A Scientist Highlights What Can Be Done About The Dire Climate Change Report : NPR

Cars drive down the 110 Freeway toward downtown Los Angeles, California in April 2021. President Biden has pledged to cut U.S. greenhouse gas emissions in half by 2030.

Mario Tama/Getty Images

August 9, 20212:15 PM ET

Rachel Treisman

The United Nations just released its landmark climate report, urging countries to urgently cut their greenhouse gas emissions or else face catastrophic consequences.

So what exactly should the Biden administration do?

Climate scientist Allison Crimmins heads the National Climate Assessment, a government report that evaluates how the U.S. is doing on issues related to climate change. She spoke with NPR’s Noel King about her takeaways from today’s report.

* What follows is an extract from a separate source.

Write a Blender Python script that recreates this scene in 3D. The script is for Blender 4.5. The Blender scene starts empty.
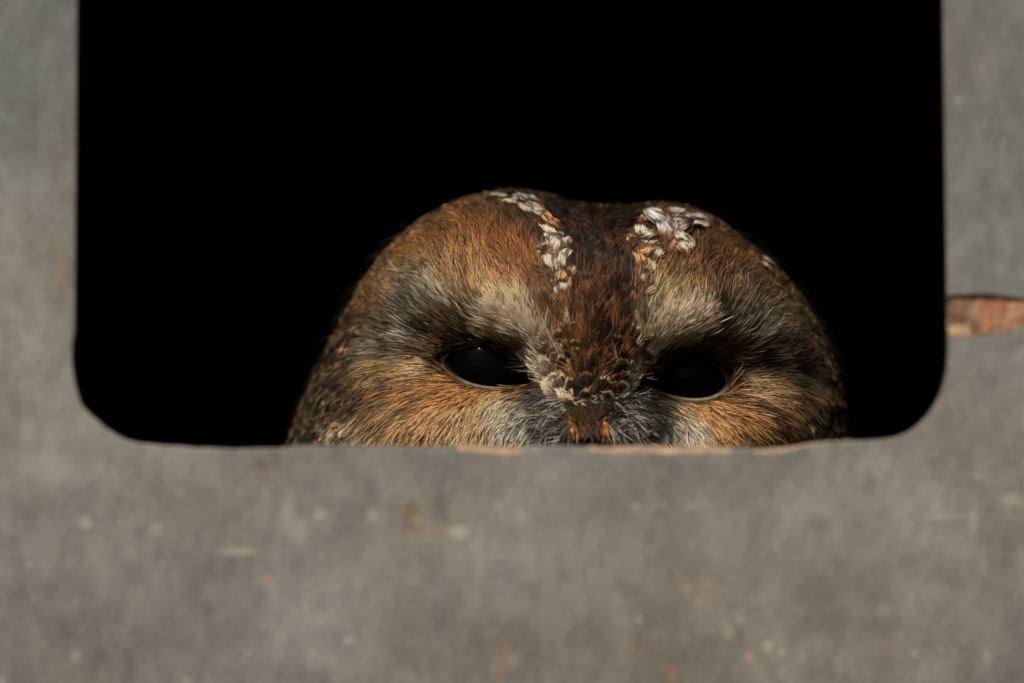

“Climate change isn’t something that’s happening far away to someone else in some far-off future time,” she says. “It’s really happening here and now, to us.”

Crimmins says it’s both the changes and the rate of changes that are so troubling, and unprecedented.

And she notes that Americans are already observing the impacts in their own backyards: wildfires in the West, flooding in the Midwest and Northeast, hurricane damage in the South and the impact of rising sea levels along the coast.

Every additional bit of warming will affect all of the things we care about in the U.S., from health to transportation to agriculture, she says.